▼▼▼

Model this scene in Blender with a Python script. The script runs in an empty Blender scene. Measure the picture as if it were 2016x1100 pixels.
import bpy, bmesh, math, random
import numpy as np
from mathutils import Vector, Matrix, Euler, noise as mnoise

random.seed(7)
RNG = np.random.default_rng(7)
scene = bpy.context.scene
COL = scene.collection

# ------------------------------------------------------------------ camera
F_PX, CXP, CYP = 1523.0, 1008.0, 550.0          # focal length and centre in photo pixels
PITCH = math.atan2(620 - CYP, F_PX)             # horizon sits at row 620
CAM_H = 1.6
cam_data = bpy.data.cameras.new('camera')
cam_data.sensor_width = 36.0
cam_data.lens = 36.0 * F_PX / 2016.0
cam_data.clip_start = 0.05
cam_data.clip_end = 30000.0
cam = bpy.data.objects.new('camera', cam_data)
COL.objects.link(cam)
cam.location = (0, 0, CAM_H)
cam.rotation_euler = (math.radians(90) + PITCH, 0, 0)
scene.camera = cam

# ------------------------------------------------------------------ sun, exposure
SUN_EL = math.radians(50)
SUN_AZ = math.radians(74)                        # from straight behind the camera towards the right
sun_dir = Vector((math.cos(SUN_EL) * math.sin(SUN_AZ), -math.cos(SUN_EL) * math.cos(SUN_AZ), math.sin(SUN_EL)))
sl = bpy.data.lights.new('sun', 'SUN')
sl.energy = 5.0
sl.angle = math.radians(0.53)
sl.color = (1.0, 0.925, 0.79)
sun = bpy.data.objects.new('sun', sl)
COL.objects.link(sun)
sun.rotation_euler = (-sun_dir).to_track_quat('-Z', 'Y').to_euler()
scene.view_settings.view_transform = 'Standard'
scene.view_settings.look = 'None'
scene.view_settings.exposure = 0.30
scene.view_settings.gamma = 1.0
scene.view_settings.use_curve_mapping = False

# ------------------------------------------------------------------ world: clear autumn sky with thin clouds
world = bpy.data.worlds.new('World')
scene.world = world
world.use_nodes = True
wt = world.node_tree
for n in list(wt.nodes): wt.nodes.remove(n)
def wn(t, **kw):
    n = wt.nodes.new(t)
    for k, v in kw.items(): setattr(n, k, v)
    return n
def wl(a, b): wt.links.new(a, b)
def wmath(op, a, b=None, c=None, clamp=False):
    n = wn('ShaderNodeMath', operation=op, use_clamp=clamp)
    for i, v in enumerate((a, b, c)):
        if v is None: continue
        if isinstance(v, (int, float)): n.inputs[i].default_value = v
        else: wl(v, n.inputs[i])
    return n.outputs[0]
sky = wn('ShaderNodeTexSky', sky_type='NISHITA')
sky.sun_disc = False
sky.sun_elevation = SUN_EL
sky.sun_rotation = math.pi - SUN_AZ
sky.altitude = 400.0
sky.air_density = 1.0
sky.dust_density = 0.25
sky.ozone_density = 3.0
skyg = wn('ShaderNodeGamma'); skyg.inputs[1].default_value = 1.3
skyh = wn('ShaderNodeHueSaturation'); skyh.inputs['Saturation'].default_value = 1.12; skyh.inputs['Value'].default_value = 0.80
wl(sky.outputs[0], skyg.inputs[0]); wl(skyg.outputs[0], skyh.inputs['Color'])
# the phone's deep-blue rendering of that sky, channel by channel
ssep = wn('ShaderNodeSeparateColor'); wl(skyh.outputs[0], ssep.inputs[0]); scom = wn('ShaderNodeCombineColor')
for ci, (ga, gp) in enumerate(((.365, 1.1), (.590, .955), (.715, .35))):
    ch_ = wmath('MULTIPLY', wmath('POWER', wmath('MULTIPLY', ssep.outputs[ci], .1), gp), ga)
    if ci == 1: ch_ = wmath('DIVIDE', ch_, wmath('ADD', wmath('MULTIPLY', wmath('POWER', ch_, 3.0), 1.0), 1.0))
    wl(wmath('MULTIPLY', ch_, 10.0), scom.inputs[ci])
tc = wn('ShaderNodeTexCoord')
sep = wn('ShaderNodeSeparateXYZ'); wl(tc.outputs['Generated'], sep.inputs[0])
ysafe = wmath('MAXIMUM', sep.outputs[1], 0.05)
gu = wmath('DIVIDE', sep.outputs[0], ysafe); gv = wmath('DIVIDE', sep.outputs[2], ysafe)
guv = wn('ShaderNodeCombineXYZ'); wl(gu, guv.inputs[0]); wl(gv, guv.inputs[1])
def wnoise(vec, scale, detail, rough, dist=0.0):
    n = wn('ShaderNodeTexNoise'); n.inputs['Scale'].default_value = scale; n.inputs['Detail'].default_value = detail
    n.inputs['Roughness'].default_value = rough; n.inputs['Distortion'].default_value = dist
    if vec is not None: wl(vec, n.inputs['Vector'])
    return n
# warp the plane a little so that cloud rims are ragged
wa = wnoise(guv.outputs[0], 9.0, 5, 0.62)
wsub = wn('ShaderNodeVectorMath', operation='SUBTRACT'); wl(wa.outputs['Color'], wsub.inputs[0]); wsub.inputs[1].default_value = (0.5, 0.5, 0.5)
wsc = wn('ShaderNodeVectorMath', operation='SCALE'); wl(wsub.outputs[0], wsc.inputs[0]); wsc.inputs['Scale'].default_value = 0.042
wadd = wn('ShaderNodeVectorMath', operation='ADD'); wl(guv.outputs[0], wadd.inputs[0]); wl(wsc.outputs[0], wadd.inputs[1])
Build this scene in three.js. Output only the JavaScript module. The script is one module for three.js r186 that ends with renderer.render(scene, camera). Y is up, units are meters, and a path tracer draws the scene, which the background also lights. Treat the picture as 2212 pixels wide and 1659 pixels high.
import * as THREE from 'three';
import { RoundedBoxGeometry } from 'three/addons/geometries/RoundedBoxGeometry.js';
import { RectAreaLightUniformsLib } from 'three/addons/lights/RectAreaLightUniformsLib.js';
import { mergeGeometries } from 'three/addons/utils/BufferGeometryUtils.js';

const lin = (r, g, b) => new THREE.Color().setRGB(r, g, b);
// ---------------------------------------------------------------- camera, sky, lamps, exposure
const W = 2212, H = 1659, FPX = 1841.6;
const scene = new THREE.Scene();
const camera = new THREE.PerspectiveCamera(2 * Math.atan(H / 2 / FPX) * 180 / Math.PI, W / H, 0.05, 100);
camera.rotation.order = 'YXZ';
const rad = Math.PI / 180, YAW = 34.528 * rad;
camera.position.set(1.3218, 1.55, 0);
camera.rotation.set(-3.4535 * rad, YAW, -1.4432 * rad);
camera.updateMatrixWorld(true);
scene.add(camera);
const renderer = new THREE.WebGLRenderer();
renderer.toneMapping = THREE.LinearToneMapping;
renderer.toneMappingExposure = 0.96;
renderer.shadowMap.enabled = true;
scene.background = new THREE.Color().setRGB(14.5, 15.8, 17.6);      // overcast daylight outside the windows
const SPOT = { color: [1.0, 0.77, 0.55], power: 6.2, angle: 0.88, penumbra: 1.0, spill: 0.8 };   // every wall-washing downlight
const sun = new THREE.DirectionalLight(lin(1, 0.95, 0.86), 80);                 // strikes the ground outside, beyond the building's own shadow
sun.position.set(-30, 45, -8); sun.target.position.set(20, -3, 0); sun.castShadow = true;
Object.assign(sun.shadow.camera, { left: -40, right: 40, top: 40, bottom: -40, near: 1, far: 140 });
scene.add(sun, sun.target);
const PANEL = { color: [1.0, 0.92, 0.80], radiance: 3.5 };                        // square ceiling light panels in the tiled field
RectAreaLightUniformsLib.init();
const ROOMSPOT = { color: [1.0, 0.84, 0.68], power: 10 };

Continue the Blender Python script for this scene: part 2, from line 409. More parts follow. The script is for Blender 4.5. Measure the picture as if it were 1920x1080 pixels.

▲▲▲

** REQUIRED WORK **
Give back the data above exactly as it appears.

** ANSWER TO THIS EXERCISE **
Model this scene in Blender with a Python script. The script runs in an empty Blender scene. Measure the picture as if it were 2016x1100 pixels.
import bpy, bmesh, math, random
import numpy as np
from mathutils import Vector, Matrix, Euler, noise as mnoise

random.seed(7)
RNG = np.random.default_rng(7)
scene = bpy.context.scene
COL = scene.collection

# ------------------------------------------------------------------ camera
F_PX, CXP, CYP = 1523.0, 1008.0, 550.0          # focal length and centre in photo pixels
PITCH = math.atan2(620 - CYP, F_PX)             # horizon sits at row 620
CAM_H = 1.6
cam_data = bpy.data.cameras.new('camera')
cam_data.sensor_width = 36.0
cam_data.lens = 36.0 * F_PX / 2016.0
cam_data.clip_start = 0.05
cam_data.clip_end = 30000.0
cam = bpy.data.objects.new('camera', cam_data)
COL.objects.link(cam)
cam.location = (0, 0, CAM_H)
cam.rotation_euler = (math.radians(90) + PITCH, 0, 0)
scene.camera = cam

# ------------------------------------------------------------------ sun, exposure
SUN_EL = math.radians(50)
SUN_AZ = math.radians(74)                        # from straight behind the camera towards the right
sun_dir = Vector((math.cos(SUN_EL) * math.sin(SUN_AZ), -math.cos(SUN_EL) * math.cos(SUN_AZ), math.sin(SUN_EL)))
sl = bpy.data.lights.new('sun', 'SUN')
sl.energy = 5.0
sl.angle = math.radians(0.53)
sl.color = (1.0, 0.925, 0.79)
sun = bpy.data.objects.new('sun', sl)
COL.objects.link(sun)
sun.rotation_euler = (-sun_dir).to_track_quat('-Z', 'Y').to_euler()
scene.view_settings.view_transform = 'Standard'
scene.view_settings.look = 'None'
scene.view_settings.exposure = 0.30
scene.view_settings.gamma = 1.0
scene.view_settings.use_curve_mapping = False

# ------------------------------------------------------------------ world: clear autumn sky with thin clouds
world = bpy.data.worlds.new('World')
scene.world = world
world.use_nodes = True
wt = world.node_tree
for n in list(wt.nodes): wt.nodes.remove(n)
def wn(t, **kw):
    n = wt.nodes.new(t)
    for k, v in kw.items(): setattr(n, k, v)
    return n
def wl(a, b): wt.links.new(a, b)
def wmath(op, a, b=None, c=None, clamp=False):
    n = wn('ShaderNodeMath', operation=op, use_clamp=clamp)
    for i, v in enumerate((a, b, c)):
        if v is None: continue
        if isinstance(v, (int, float)): n.inputs[i].default_value = v
        else: wl(v, n.inputs[i])
    return n.outputs[0]
sky = wn('ShaderNodeTexSky', sky_type='NISHITA')
sky.sun_disc = False
sky.sun_elevation = SUN_EL
sky.sun_rotation = math.pi - SUN_AZ
sky.altitude = 400.0
sky.air_density = 1.0
sky.dust_density = 0.25
sky.ozone_density = 3.0
skyg = wn('ShaderNodeGamma'); skyg.inputs[1].default_value = 1.3
skyh = wn('ShaderNodeHueSaturation'); skyh.inputs['Saturation'].default_value = 1.12; skyh.inputs['Value'].default_value = 0.80
wl(sky.outputs[0], skyg.inputs[0]); wl(skyg.outputs[0], skyh.inputs['Color'])
# the phone's deep-blue rendering of that sky, channel by channel
ssep = wn('ShaderNodeSeparateColor'); wl(skyh.outputs[0], ssep.inputs[0]); scom = wn('ShaderNodeCombineColor')
for ci, (ga, gp) in enumerate(((.365, 1.1), (.590, .955), (.715, .35))):
    ch_ = wmath('MULTIPLY', wmath('POWER', wmath('MULTIPLY', ssep.outputs[ci], .1), gp), ga)
    if ci == 1: ch_ = wmath('DIVIDE', ch_, wmath('ADD', wmath('MULTIPLY', wmath('POWER', ch_, 3.0), 1.0), 1.0))
    wl(wmath('MULTIPLY', ch_, 10.0), scom.inputs[ci])
tc = wn('ShaderNodeTexCoord')
sep = wn('ShaderNodeSeparateXYZ'); wl(tc.outputs['Generated'], sep.inputs[0])
ysafe = wmath('MAXIMUM', sep.outputs[1], 0.05)
gu = wmath('DIVIDE', sep.outputs[0], ysafe); gv = wmath('DIVIDE', sep.outputs[2], ysafe)
guv = wn('ShaderNodeCombineXYZ'); wl(gu, guv.inputs[0]); wl(gv, guv.inputs[1])
def wnoise(vec, scale, detail, rough, dist=0.0):
    n = wn('ShaderNodeTexNoise'); n.inputs['Scale'].default_value = scale; n.inputs['Detail'].default_value = detail
    n.inputs['Roughness'].default_value = rough; n.inputs['Distortion'].default_value = dist
    if vec is not None: wl(vec, n.inputs['Vector'])
    return n
# warp the plane a little so that cloud rims are ragged
wa = wnoise(guv.outputs[0], 9.0, 5, 0.62)
wsub = wn('ShaderNodeVectorMath', operation='SUBTRACT'); wl(wa.outputs['Color'], wsub.inputs[0]); wsub.inputs[1].default_value = (0.5, 0.5, 0.5)
wsc = wn('ShaderNodeVectorMath', operation='SCALE'); wl(wsub.outputs[0], wsc.inputs[0]); wsc.inputs['Scale'].default_value = 0.042
wadd = wn('ShaderNodeVectorMath', operation='ADD'); wl(guv.outputs[0], wadd.inputs[0]); wl(wsc.outputs[0], wadd.inputs[1])
Build this scene in three.js. Output only the JavaScript module. The script is one module for three.js r186 that ends with renderer.render(scene, camera). Y is up, units are meters, and a path tracer draws the scene, which the background also lights. Treat the picture as 2212 pixels wide and 1659 pixels high.
import * as THREE from 'three';
import { RoundedBoxGeometry } from 'three/addons/geometries/RoundedBoxGeometry.js';
import { RectAreaLightUniformsLib } from 'three/addons/lights/RectAreaLightUniformsLib.js';
import { mergeGeometries } from 'three/addons/utils/BufferGeometryUtils.js';

const lin = (r, g, b) => new THREE.Color().setRGB(r, g, b);
// ---------------------------------------------------------------- camera, sky, lamps, exposure
const W = 2212, H = 1659, FPX = 1841.6;
const scene = new THREE.Scene();
const camera = new THREE.PerspectiveCamera(2 * Math.atan(H / 2 / FPX) * 180 / Math.PI, W / H, 0.05, 100);
camera.rotation.order = 'YXZ';
const rad = Math.PI / 180, YAW = 34.528 * rad;
camera.position.set(1.3218, 1.55, 0);
camera.rotation.set(-3.4535 * rad, YAW, -1.4432 * rad);
camera.updateMatrixWorld(true);
scene.add(camera);
const renderer = new THREE.WebGLRenderer();
renderer.toneMapping = THREE.LinearToneMapping;
renderer.toneMappingExposure = 0.96;
renderer.shadowMap.enabled = true;
scene.background = new THREE.Color().setRGB(14.5, 15.8, 17.6);      // overcast daylight outside the windows
const SPOT = { color: [1.0, 0.77, 0.55], power: 6.2, angle: 0.88, penumbra: 1.0, spill: 0.8 };   // every wall-washing downlight
const sun = new THREE.DirectionalLight(lin(1, 0.95, 0.86), 80);                 // strikes the ground outside, beyond the building's own shadow
sun.position.set(-30, 45, -8); sun.target.position.set(20, -3, 0); sun.castShadow = true;
Object.assign(sun.shadow.camera, { left: -40, right: 40, top: 40, bottom: -40, near: 1, far: 140 });
scene.add(sun, sun.target);
const PANEL = { color: [1.0, 0.92, 0.80], radiance: 3.5 };                        // square ceiling light panels in the tiled field
RectAreaLightUniformsLib.init();
const ROOMSPOT = { color: [1.0, 0.84, 0.68], power: 10 };

Continue the Blender Python script for this scene: part 2, from line 409. More parts follow. The script is for Blender 4.5. Measure the picture as if it were 1920x1080 pixels.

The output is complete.